┏━━
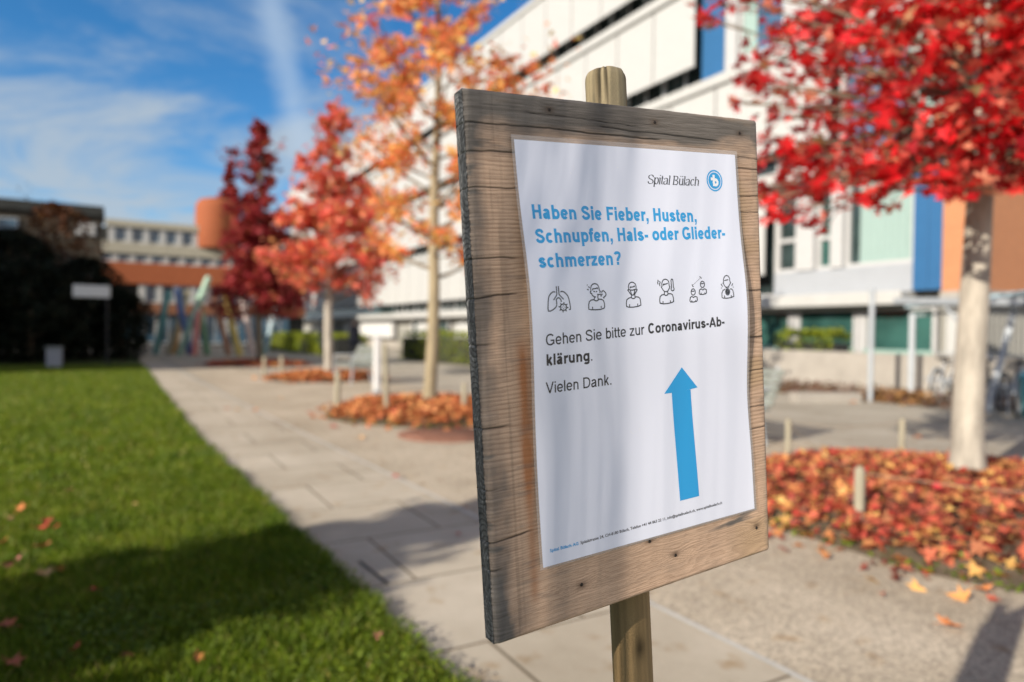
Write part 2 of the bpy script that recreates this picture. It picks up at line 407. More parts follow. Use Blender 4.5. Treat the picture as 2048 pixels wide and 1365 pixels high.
# lawn: earth sheet plus grass blades
lawn_pts = [(x-.01, y) for x, y in edge]+[(-45,36),(-45,-6)]
sheet('lawn', lawn_pts, .02, M_lawn)
EX_ = np.array([p[0] for p in edge]); EY_ = np.array([p[1] for p in edge])
def edge_x(y): return np.interp(y, EY_, EX_)
def grass(name, n, y0, y1, hmin, hmax, w, mt, label, left=.2, pw=1.0):
    y = y0+(y1-y0)*RNG.uniform(0, 1, n)**pw
    ex = edge_x(y)+RNG.normal(0, .014, n)+.09*(fbm(y*4, 0*y, 5)-.5)
    lo = -.13*y-left
    x = lo+(ex-lo)*RNG.uniform(0, 1, n)
    clump = fbm(x*5, y*5, 31)
    h = RNG.uniform(hmin, hmax, n)*(.55+.9*clump)
    a = RNG.uniform(0, 2*pi, n); wx = np.cos(a)*w*RNG.uniform(.6,1.3,n); wy = np.sin(a)*w*RNG.uniform(.6,1.3,n)
    b_ = RNG.uniform(0, 2*pi, n); ln = RNG.uniform(.15, .9, n)*h
    lx, ly = np.cos(b_)*ln, np.sin(b_)*ln
    z = np.full(n, .018)
    V = np.stack([np.stack([x-wx,y-wy,z],1), np.stack([x+wx,y+wy,z],1),
                  np.stack([x+wx*.8+lx*.4,y+wy*.8+ly*.4,z+h*.6],1), np.stack([x+lx,y+ly,z+h],1),
                  np.stack([x-wx*.8+lx*.4,y-wy*.8+ly*.4,z+h*.6],1)], 1).reshape(-1,3)
    base = (np.arange(n)*5)[:,None]
    loops = (base+np.array([[0,1,2,3,4]])).ravel()
    o = raw_mesh(name, V, loops, np.full(n,5), mt)
    return tag(o, label, 'grass', kind='stuff')
M_grass = leafmat('grass_blades', [(0,(.065,.115,.008)),(.35,(.125,.20,.012)),(.7,(.165,.245,.016)),(.93,(.24,.28,.035)),(1,(.36,.30,.12))], .5, .4, .3, .45)
M_clover = leafmat('clover_leaves', [(0,(.08,.125,.015)),(.6,(.16,.235,.02)),(1,(.24,.31,.035))], .5, .4, .3)
grass('grass', 95000, 1.2, 6.5, .03, .075, .0028, M_grass, 'short green lawn grass beside the slab path', pw=1.25)
grass('grass', 80000, 6.2, 26, .035, .08, .007, M_grass, 'mown green lawn stretching away to the dark bushes', left=1.0, pw=1.5)
n = 15000
yy = 1.2+3.4*RNG.uniform(0,1,n)**1.5; ex = edge_x(yy); xx = (-.13*yy-.2)+(ex+.02+.13*yy+.2)*RNG.uniform(0,1,n)
keep = fbm(xx*2.2, yy*2.2, 9) > .36+.10*(yy-1.8); xx, yy = xx[keep], yy[keep]
o = scatter('clover', oval_leaf(), np.stack([xx, yy, .045+.035*RNG.uniform(0,1,len(xx))],1), .021, .55, M_clover)
tag(o, 'clover and broad weed leaves in the near lawn', 'clover', kind='stuff')

# ================================================================== BUILDINGS
M_blind = mat('white_blind_panel', (.45,.452,.44), .55, .03, 3, .05, 30)
M_ledge = mat('white_ledge', (.44,.44,.425), .6, .05, 3)
M_frame = mat('window_frame_white', (.45,.45,.45), .45, .04, 4)
M_spand = mat('pale_grey_spandrel', (.34,.36,.39), .5, .04, 2)
M_blue = mat('blue_panel', (.028,.115,.26), .45, .05, 3)
M_mint = mat('mint_curtain', (.27,.37,.345), .8, .06, 4, .1, 20, stretch=(6,6,.5))
M_mintd = mat('mint_panel', (.25,.37,.33), .5, .06, 3)
M_dark = mat('dark_interior', (.03,.032,.03), .9, .3, 2)
M_conc = mat('concrete', (.33,.305,.27), .9, .12, 2.5, .3, 50)
M_brick = brickmat('orange_brick', (.50,.205,.09), (.45,.18,.08), (.42,.22,.12))
M_brickf = brickmat('deep_orange_brick', (.33,.085,.025), (.29,.07,.02), (.26,.09,.04))
M_grey = mat('grey_wall', (.30,.295,.27), .8, .06, 3, stretch=(8,8,.3))
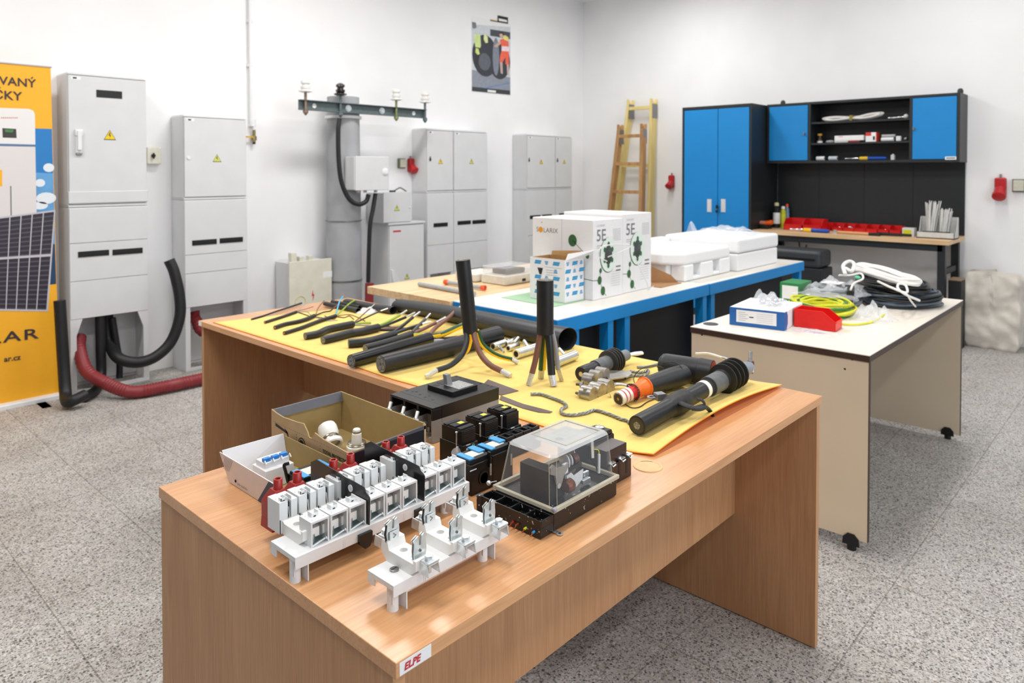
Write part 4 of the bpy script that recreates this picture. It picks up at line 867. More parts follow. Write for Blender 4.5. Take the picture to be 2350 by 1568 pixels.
bw_ = wood('brown varnished pine', (150, 108, 62), (196, 150, 98), 2, rough=.45)
ladder('ladder', 'tall yellow wooden ladder leaning on wall behind the brown one', (((1441, 238), (1411, 490)), ((1494, 236), (1487, 500))), (249, 380, 510), yw_, .10, .035, 6.88, .05, True)
ladder('ladder', 'shorter brown wooden ladder leaning in front of the yellow one', (((1419, 296), (1397, 490)), ((1472, 294), (1468, 500))), (312, 376, 441, 506), bw_, .075, .04, 6.70, .06, True)
# ================================================================ blue steel tables and wooden table
tab = mat('off white laminate', (238, 233, 224), .4, var=.015)
def steel_table(label, x0, x1, y0, y1, back):
    t = thing('blue_table', ((x0+x1)/2, (y0+y1)/2, 0), label, 'table')
    MB().box(x0+.004, x1-.004, y0+.004, y1-.002, ZT-.022, ZT).build('table_top', tab, t, bevel=.001)
    b = MB().use(blue).box(x0, x1, y0, y0+.03, ZT-.068, ZT-.003).box(x0, x1, y1-.03, y1, ZT-.068, ZT-.003).box(x0, x0+.03, y0+.03, y1-.03, ZT-.068, ZT-.003).box(x1-.03, x1, y0+.03, y1-.03, ZT-.068, ZT-.003)
    b.build('frame', None, t, bevel=.002)
    return t
t1 = steel_table('blue framed table carrying white cable cartons', 2.480, 3.890, 2.024, 2.712, 0)
t2 = steel_table('second blue framed table carrying foam packing', 3.894, 5.342, 2.020, 2.712, 0)
def leg(t, x, w_=.045, y=2.03, d=.05): MB().box(x, x+w_, y, y+d, 0, ZT-.068).build('leg', blue, t)
for x in (2.60, 2.875, 3.02, 3.825): leg(t1, x)
leg(t1, 2.50, y=2.64); leg(t1, 3.83, y=2.64)
for x in (3.925, 5.27): leg(t2, x)
leg(t2, 5.19, .03, 2.2, .03); leg(t2, 3.93, y=2.64); leg(t2, 5.27, y=2.64)
dk = mat('black panel darkened for shade', (13, 15, 17), .65)  # black board, colour lowered further to hold the deep shade under the tables
tagged(MB().use(dk).box(2.66, 3.88, 2.12, 2.16, .005, ZT-.075), 'cabinet_panel', 'black panel closing the space under the carton table', 'panel')
tagged(MB().use(dk).box(3.98, 5.18, 2.12, 2.16, .005, ZT-.075), 'cabinet_panel', 'black panel closing the space under the foam table', 'panel')
blk_w = wood('butcher block pine', (214, 174, 122), (240, 214, 174), 0, rough=.4)
t = thing('wooden_table', (3.3, 3.07, 0), 'wooden topped table with black drawers behind the blue table', 'table')
b = MB(); xs = [2.462, 3.0, 3.7, 4.35]
MB().box(2.462, 4.35, 2.716, 3.42, ZT-.042, ZT).build('table_top', blk_w, t, bevel=.002)
MB().box(2.62, 3.2, 2.80, 3.36, .02, ZT-.043).build('drawer_unit', dk, t)
MB().use(gink).text('CABINET', .03, (2.6195, 3.1, .60), (0, -1, 0), (0, 0, 1)).build('maker_print', None, t) if False else None
MB().box(4.22, 4.28, 2.80, 3.36, 0, ZT-.043).build('leg', dk, t)
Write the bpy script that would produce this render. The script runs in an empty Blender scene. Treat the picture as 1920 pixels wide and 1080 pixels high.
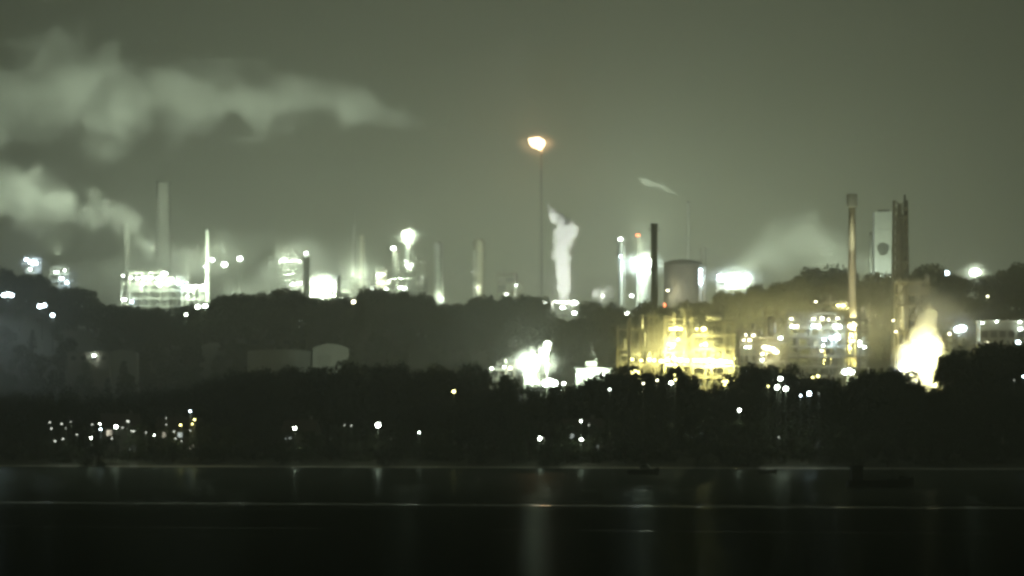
┗━━
**WHAT THE EXERCISE ASKS:** Write the records above out again exactly, with no pictures in your copy.

**WRITTEN ANSWER:**
Write part 2 of the bpy script that recreates this picture. It picks up at line 407. More parts follow. Use Blender 4.5. Treat the picture as 2048 pixels wide and 1365 pixels high.
# lawn: earth sheet plus grass blades
lawn_pts = [(x-.01, y) for x, y in edge]+[(-45,36),(-45,-6)]
sheet('lawn', lawn_pts, .02, M_lawn)
EX_ = np.array([p[0] for p in edge]); EY_ = np.array([p[1] for p in edge])
def edge_x(y): return np.interp(y, EY_, EX_)
def grass(name, n, y0, y1, hmin, hmax, w, mt, label, left=.2, pw=1.0):
    y = y0+(y1-y0)*RNG.uniform(0, 1, n)**pw
    ex = edge_x(y)+RNG.normal(0, .014, n)+.09*(fbm(y*4, 0*y, 5)-.5)
    lo = -.13*y-left
    x = lo+(ex-lo)*RNG.uniform(0, 1, n)
    clump = fbm(x*5, y*5, 31)
    h = RNG.uniform(hmin, hmax, n)*(.55+.9*clump)
    a = RNG.uniform(0, 2*pi, n); wx = np.cos(a)*w*RNG.uniform(.6,1.3,n); wy = np.sin(a)*w*RNG.uniform(.6,1.3,n)
    b_ = RNG.uniform(0, 2*pi, n); ln = RNG.uniform(.15, .9, n)*h
    lx, ly = np.cos(b_)*ln, np.sin(b_)*ln
    z = np.full(n, .018)
    V = np.stack([np.stack([x-wx,y-wy,z],1), np.stack([x+wx,y+wy,z],1),
                  np.stack([x+wx*.8+lx*.4,y+wy*.8+ly*.4,z+h*.6],1), np.stack([x+lx,y+ly,z+h],1),
                  np.stack([x-wx*.8+lx*.4,y-wy*.8+ly*.4,z+h*.6],1)], 1).reshape(-1,3)
    base = (np.arange(n)*5)[:,None]
    loops = (base+np.array([[0,1,2,3,4]])).ravel()
    o = raw_mesh(name, V, loops, np.full(n,5), mt)
    return tag(o, label, 'grass', kind='stuff')
M_grass = leafmat('grass_blades', [(0,(.065,.115,.008)),(.35,(.125,.20,.012)),(.7,(.165,.245,.016)),(.93,(.24,.28,.035)),(1,(.36,.30,.12))], .5, .4, .3, .45)
M_clover = leafmat('clover_leaves', [(0,(.08,.125,.015)),(.6,(.16,.235,.02)),(1,(.24,.31,.035))], .5, .4, .3)
grass('grass', 95000, 1.2, 6.5, .03, .075, .0028, M_grass, 'short green lawn grass beside the slab path', pw=1.25)
grass('grass', 80000, 6.2, 26, .035, .08, .007, M_grass, 'mown green lawn stretching away to the dark bushes', left=1.0, pw=1.5)
n = 15000
yy = 1.2+3.4*RNG.uniform(0,1,n)**1.5; ex = edge_x(yy); xx = (-.13*yy-.2)+(ex+.02+.13*yy+.2)*RNG.uniform(0,1,n)
keep = fbm(xx*2.2, yy*2.2, 9) > .36+.10*(yy-1.8); xx, yy = xx[keep], yy[keep]
o = scatter('clover', oval_leaf(), np.stack([xx, yy, .045+.035*RNG.uniform(0,1,len(xx))],1), .021, .55, M_clover)
tag(o, 'clover and broad weed leaves in the near lawn', 'clover', kind='stuff')

# ================================================================== BUILDINGS
M_blind = mat('white_blind_panel', (.45,.452,.44), .55, .03, 3, .05, 30)
M_ledge = mat('white_ledge', (.44,.44,.425), .6, .05, 3)
M_frame = mat('window_frame_white', (.45,.45,.45), .45, .04, 4)
M_spand = mat('pale_grey_spandrel', (.34,.36,.39), .5, .04, 2)
M_blue = mat('blue_panel', (.028,.115,.26), .45, .05, 3)
M_mint = mat('mint_curtain', (.27,.37,.345), .8, .06, 4, .1, 20, stretch=(6,6,.5))
M_mintd = mat('mint_panel', (.25,.37,.33), .5, .06, 3)
M_dark = mat('dark_interior', (.03,.032,.03), .9, .3, 2)
M_conc = mat('concrete', (.33,.305,.27), .9, .12, 2.5, .3, 50)
M_brick = brickmat('orange_brick', (.50,.205,.09), (.45,.18,.08), (.42,.22,.12))
M_brickf = brickmat('deep_orange_brick', (.33,.085,.025), (.29,.07,.02), (.26,.09,.04))
M_grey = mat('grey_wall', (.30,.295,.27), .8, .06, 3, stretch=(8,8,.3))
Write part 4 of the bpy script that recreates this picture. It picks up at line 867. More parts follow. Write for Blender 4.5. Take the picture to be 2350 by 1568 pixels.
bw_ = wood('brown varnished pine', (150, 108, 62), (196, 150, 98), 2, rough=.45)
ladder('ladder', 'tall yellow wooden ladder leaning on wall behind the brown one', (((1441, 238), (1411, 490)), ((1494, 236), (1487, 500))), (249, 380, 510), yw_, .10, .035, 6.88, .05, True)
ladder('ladder', 'shorter brown wooden ladder leaning in front of the yellow one', (((1419, 296), (1397, 490)), ((1472, 294), (1468, 500))), (312, 376, 441, 506), bw_, .075, .04, 6.70, .06, True)
# ================================================================ blue steel tables and wooden table
tab = mat('off white laminate', (238, 233, 224), .4, var=.015)
def steel_table(label, x0, x1, y0, y1, back):
    t = thing('blue_table', ((x0+x1)/2, (y0+y1)/2, 0), label, 'table')
    MB().box(x0+.004, x1-.004, y0+.004, y1-.002, ZT-.022, ZT).build('table_top', tab, t, bevel=.001)
    b = MB().use(blue).box(x0, x1, y0, y0+.03, ZT-.068, ZT-.003).box(x0, x1, y1-.03, y1, ZT-.068, ZT-.003).box(x0, x0+.03, y0+.03, y1-.03, ZT-.068, ZT-.003).box(x1-.03, x1, y0+.03, y1-.03, ZT-.068, ZT-.003)
    b.build('frame', None, t, bevel=.002)
    return t
t1 = steel_table('blue framed table carrying white cable cartons', 2.480, 3.890, 2.024, 2.712, 0)
t2 = steel_table('second blue framed table carrying foam packing', 3.894, 5.342, 2.020, 2.712, 0)
def leg(t, x, w_=.045, y=2.03, d=.05): MB().box(x, x+w_, y, y+d, 0, ZT-.068).build('leg', blue, t)
for x in (2.60, 2.875, 3.02, 3.825): leg(t1, x)
leg(t1, 2.50, y=2.64); leg(t1, 3.83, y=2.64)
for x in (3.925, 5.27): leg(t2, x)
leg(t2, 5.19, .03, 2.2, .03); leg(t2, 3.93, y=2.64); leg(t2, 5.27, y=2.64)
dk = mat('black panel darkened for shade', (13, 15, 17), .65)  # black board, colour lowered further to hold the deep shade under the tables
tagged(MB().use(dk).box(2.66, 3.88, 2.12, 2.16, .005, ZT-.075), 'cabinet_panel', 'black panel closing the space under the carton table', 'panel')
tagged(MB().use(dk).box(3.98, 5.18, 2.12, 2.16, .005, ZT-.075), 'cabinet_panel', 'black panel closing the space under the foam table', 'panel')
blk_w = wood('butcher block pine', (214, 174, 122), (240, 214, 174), 0, rough=.4)
t = thing('wooden_table', (3.3, 3.07, 0), 'wooden topped table with black drawers behind the blue table', 'table')
b = MB(); xs = [2.462, 3.0, 3.7, 4.35]
MB().box(2.462, 4.35, 2.716, 3.42, ZT-.042, ZT).build('table_top', blk_w, t, bevel=.002)
MB().box(2.62, 3.2, 2.80, 3.36, .02, ZT-.043).build('drawer_unit', dk, t)
MB().use(gink).text('CABINET', .03, (2.6195, 3.1, .60), (0, -1, 0), (0, 0, 1)).build('maker_print', None, t) if False else None
MB().box(4.22, 4.28, 2.80, 3.36, 0, ZT-.043).build('leg', dk, t)
Write the bpy script that would produce this render. The script runs in an empty Blender scene. Treat the picture as 1920 pixels wide and 1080 pixels high.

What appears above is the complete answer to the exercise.